WRITTEN EXERCISE: How many lines of the records hold the string "were"? Reply with the number alone.

(Records with scene code)

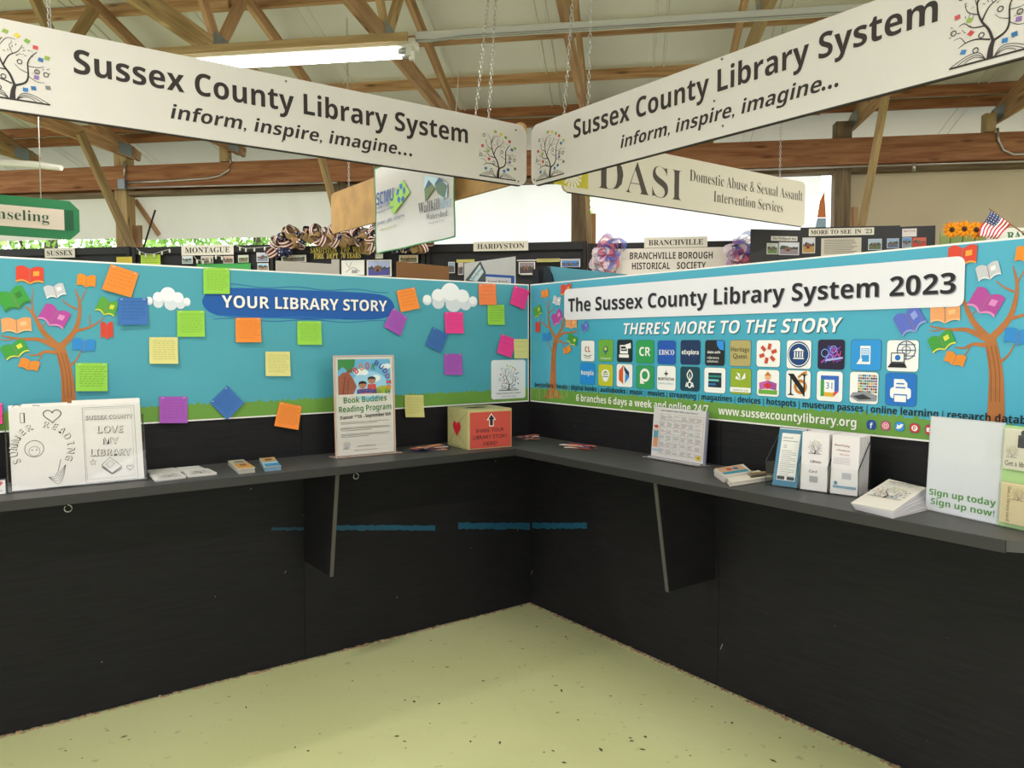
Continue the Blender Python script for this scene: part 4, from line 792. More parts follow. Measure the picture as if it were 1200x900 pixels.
tube('pipe', [KP.pw(1169, 150), KP.pw(1170, 164), KP.pw(1176, 176), KP.pw(1188, 181), KP.pw(1215, 180), KP.pw(1300, 177)], .012, EMT, t)
q = KP.pw(1071, 194); tube('pipe_clamp', [q+Z*.02, q-Z*.05], .016, EMT, t)
t = mk('strip_light_cover', *tubegeo([VP(5.6).pw(-60, 187), VP(5.6).pw(40, 193), VP(5.6).pw(72, 197)], [.03, .028, .022], 8), mat('#d8d6cc', .5)); tag(t, 'pale narrow light cover hanging above the green sign', 'lamp')
t = mk('thin_stick', *tubegeo([VP(7.3).pw(168, 291), VP(7.3).pw(182, 246)], .009, 6), mat('#1e1b1a', .6)); tag(t, 'thin black stick leaning by the first wooden post', 'stick')
# outer brace boards seen past the first post
beam('outer_brace', VP(7.75).pw(162, 236), VP(7.75).pw(190, 276), .05, .12, WOOD, back, up=V)
# ------------------------------------------------------------------ neighbouring booths
PV = 6.8; PP = VP(PV); KB = mat('#26262b', .75, noise=.1, nscale=3)
ptop = 2.262
def bigpanel(x0, x1, y, label):
    a0, a1 = PP.px(x0, y)[0], PP.px(x1, y)[0]; zt_ = PP.px((x0+x1)/2, y)[1]
    t = thing('exhibit_screen', B((a0+a1)/2, PV, 0), label, 'display panel', 'black display panels along the barn wall')
    beam('panel', B(a0, PV+.02, zt_/2), B(a1, PV+.02, zt_/2), .03, zt_, KB, t)
    beam('top_rail', B(a0, PV-.01, zt_-.035), B(a1, PV-.01, zt_-.035), .025, .07, mat('#1b1b1e', .6), t)
    for a in (a0+.02, a1-.02): beam('end_post', B(a, PV-.012, 0), B(a, PV-.012, zt_), .035, .035, mat('#141416', .6), t, up=U)
    return t
pn = {}
pn['sussex'] = bigpanel(-60, 154, 291.5, 'black display panel with the SUSSEX card, left of the wooden post')
pn['mont'] = bigpanel(156, 322, 288.5, 'black display panel with the MONTAGUE card')
pn['sand'] = bigpanel(323, 499, 287.5, 'black display panel behind the striped ribbon garland')
pn['hard'] = bigpanel(500, 688, 285, 'black display panel with the HARDYSTON card')
pn['bran'] = bigpanel(689, 866, 284, 'black display panel with the BRANCHVILLE card')
pn['more'] = bigpanel(868, 1160, 290, 'low black display panel behind the three-fold board at right')
PF = Plane(B(0, PV-.03, 0), U, Z)
def card(x0, y0, x1, y1, c, name, label, cat, group=None, art=None, pl=PF, th=.006, back_=0):
    a0, b1_ = pl.px(x0, (y0+y1)/2)[0], pl.px((x0+x1)/2, y0)[1]; a1, b0 = pl.px(x1, (y0+y1)/2)[0], pl.px((x0+x1)/2, y1)[1]
    if art is None:
        o = slab(name, pl, [(a0, b0), (a1, b0), (a1, b1_), (a0, b1_)], back_, back_+th, mat(c, .6)); return tag(o, label, cat, group)
    t = thing(name, pl.w((a0+a1)/2, b0, 0), label, cat, group); slab('sheet', pl, [(a0, b0), (a1, b0), (a1, b1_), (a0, b1_)], back_, back_+th, mat(c, .6), t)
    A = Art(pl, back_+th+.0006); W, H = a1-a0, b1_-b0; A.lay = 1; art(A, lambda x, y: (a0+x*W, b0+y*H), W, H); A.build('print', t); return t
def town(x0, y0, x1, y1, txt):
    def f(A, q, W, H): A.text(txt, q(.07, .24), q(.93, .24), '#25221f', 's', H*.55, .0, 1)
    card(x0, y0, x1, y1, '#d9d4ca', 'name_card', 'white name card reading '+txt+' on the black panel', 'sign', 'town name cards', f)
town(53, 291, 88, 302, 'SUSSEX'); town(213, 287, 274, 299, 'MONTAGUE'); town(555, 283, 619, 294, 'HARDYSTON'); town(755, 278, 829, 290, 'BRANCHVILLE')
def photo(seed, sky='#9fb4c4', gnd='#5a6a48', acc='#7a5a4a'):
    def f(A, q, W, H):
        rn = random.Random(seed); A.rect(*q(.06, .5), *q(.94, .94), sky, 1); A.rect(*q(.06, .06), *q(.94, .5), gnd, 1)
        pts = [q(.06, .45)]+[q(.06+.88*k/12, .5+.25*rn.random()) for k in range(13)]+[q(.94, .45)]; A.poly(pts, '#3f4c40', 1.6)
        A.poly([q(.3, .3), q(.3, .55), q(.45, .68), q(.6, .55), q(.6, .3)], acc, 2.2); A.rect(*q(.4, .3), *q(.48, .45), '#2c2a28', 2.8)
    return f
def lines(n=8, c='#6a665e'):
    def f(A, q, W, H):
        rn = random.Random(n)
        for k in range(n): y = .9-.82*k/n; A.rect(*q(.07, y-.035), *q(.9-rn.random()*.15, y), c, 1)
    return f
PG = 'photos pinned on the display panels'
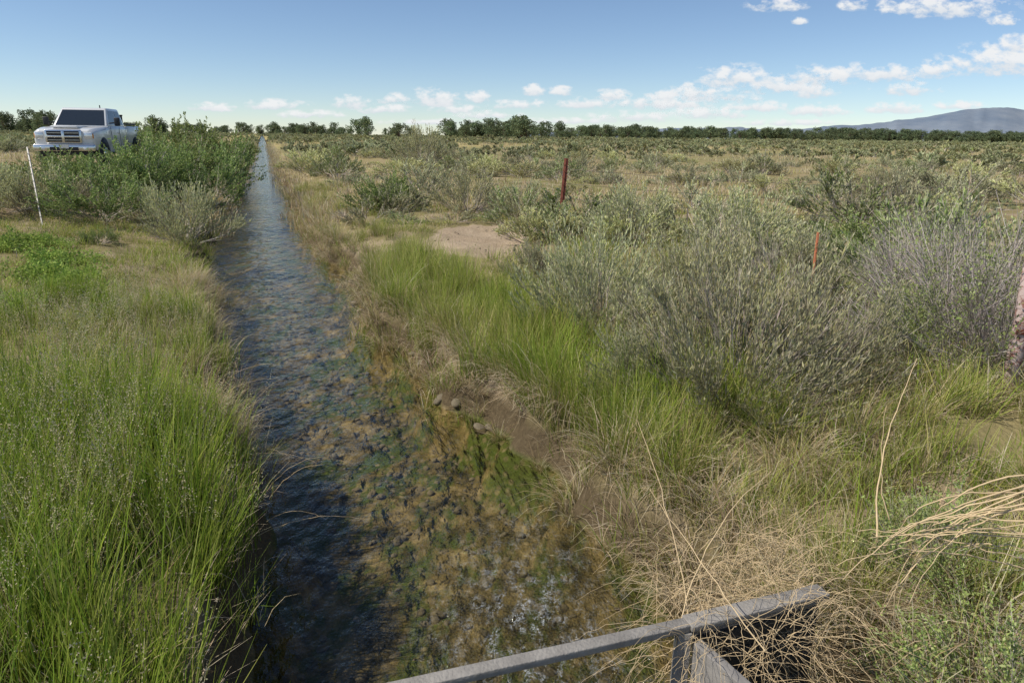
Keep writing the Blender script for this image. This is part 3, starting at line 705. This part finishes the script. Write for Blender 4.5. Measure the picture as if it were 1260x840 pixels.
for sgn,(a_,b_,c_,d_) in (('left',(3,0,4,7)),('right',(2,1,5,6))):
    pane('rear_door_window_'+sgn,GV[a_],GV[b_],GV[c_],GV[d_],.10,.44,.12,.86,M_GLS)
    pane('front_door_window_'+sgn,GV[a_],GV[b_],GV[c_],GV[d_],.49,.90,.12,.86,M_GLS)
loft('cargo_bed',[(-1.13,.55,1.34,1.0,.95),(-2.0,.55,1.34,1.0,.95),(-2.95,.58,1.34,.99,.95)],M_WH,.02)
box('bed_recess_dark',(-2.04,0,1.336),(1.6,1.7,.02),M_DK,tr)  # dark sheet on the solid bed stands in for its shaded open recess
box('headache_rack',(-1.2,0,1.72),(.05,1.7,.05),M_DK,tr)
for s in(-1,1):
    box('rack_leg_%d'%s,(-1.2,s*.8,1.5),(.06,.06,.4),M_DK,tr)
    box('rack_rail_%d'%s,(-2.0,s*.86,1.42),(1.6,.06,.06),M_DK,tr)
    beam('mirror_arm_%d'%s,(.78,s*.93,1.42),(.80,s*1.12,1.44),.04,.04,M_DK,tr); box('mirror_%d'%s,(.80,s*1.2,1.47),(.10,.19,.28),M_DK,tr,.03)
    box('headlamp_%d'%s,(2.745,s*.77,1.0),(.10,.27,.22),M_LMP,tr,.03); box('turn_lamp_%d'%s,(2.70,s*.90,.99),(.14,.07,.16),M_AMB,tr,.02)
    box('fog_lamp_%d'%s,(2.905,s*.68,.60),(.03,.16,.10),M_LMP,tr,.02); box('tail_lamp_%d'%s,(-2.95,s*.93,1.1),(.05,.12,.4),M_RED,tr)
    for xx in(1.93,-1.95):
        tube('arch_%d_%.0f'%(s,xx),[(xx,s*.80,.45),(xx,s*1.012,.45)],.50,M_DK,tr,28)
        tube('tyre_%d_%.0f'%(s,xx),[(xx,s*.74,.40),(xx,s*.77,.40),(xx,s*1.0,.40),(xx,s*1.03,.40)],[.37,.405,.405,.37],M_TY,tr,28)
        tube('rim_%d_%.0f'%(s,xx),[(xx,s*1.0,.40),(xx,s*1.04,.40)],[.25,.22],M_CHR,tr,16)
    box('door_seam_a_%d'%s,(.98,s*1.004,.95),(.015,.01,.7),M_DK,tr);box('door_seam_b_%d'%s,(.0,s*1.014,.92),(.015,.01,.75),M_DK,tr);box('door_handle_%d'%s,(.15,s*1.02,1.1),(.16,.03,.04),M_CHR,tr,.01)
    box('running_board_%d'%s,(0,s*1.0,.42),(2.1,.14,.05),M_DK,tr,.01)
box('grille_surround',(2.79,0,.97),(.08,1.16,.44),M_CHR,tr,.04)
box('grille_mesh',(2.825,0,.97),(.03,1.02,.34),M_DK,tr)
box('grille_bar_vertical',(2.845,0,.97),(.03,.09,.34),M_CHR,tr,.01); box('grille_bar_horizontal',(2.843,0,.97),(.03,1.02,.06),M_CHR,tr,.01)
for zz in (.86,1.08): box('grille_slat_%.2f'%zz,(2.838,0,zz),(.01,1.0,.012),M_CHR,tr)
box('front_bumper',(2.83,0,.62),(.17,1.96,.22),M_CHR,tr,.05); box('bumper_intake',(2.918,0,.59),(.01,.9,.11),M_DK,tr); box('license_plate',(2.925,0,.66),(.01,.3,.12),M_WH,tr)
box('air_dam',(2.74,0,.44),(.12,1.7,.14),M_DK,tr,.03); box('rear_bumper',(-3.02,0,.62),(.14,1.9,.2),M_CHR,tr,.03)
box('underbody',(0,0,.5),(5.2,1.3,.2),M_DK,tr); box('roof_antenna',(.2,.5,1.98),(.03,.03,.1),M_DK,tr)
# ------------------------------------------------------------------ light + world
SE=50; SAZ=-106
s=Vector((math.sin(math.radians(SAZ))*math.cos(math.radians(SE)),math.cos(math.radians(SAZ))*math.cos(math.radians(SE)),math.sin(math.radians(SE))))
sl=bpy.data.lights.new('sun','SUN');sl.energy=5.0;sl.angle=math.radians(.5);sl.color=(1,.94,.83)
so_=bpy.data.objects.new('sun',sl);LINK.objects.link(so_);so_.rotation_euler=s.to_track_quat('Z','Y').to_euler()
w=NT('World',True); sc.world=w.m
sky=w.n('ShaderNodeTexSky',sky_type='NISHITA',sun_disc=False,sun_elevation=math.radians(SE),sun_rotation=math.radians(SAZ),altitude=2000,air_density=1.0,dust_density=.15,ozone_density=2.2)
bg=w.n('ShaderNodeBackground',{'Color':w.mix(1.0,sky.outputs[0],(.98,1.0,1.03),'MULTIPLY'),'Strength':.113})
w.n('ShaderNodeOutputWorld',{'Surface':bg.outputs[0]})
print('DONE')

SOLUTION: 2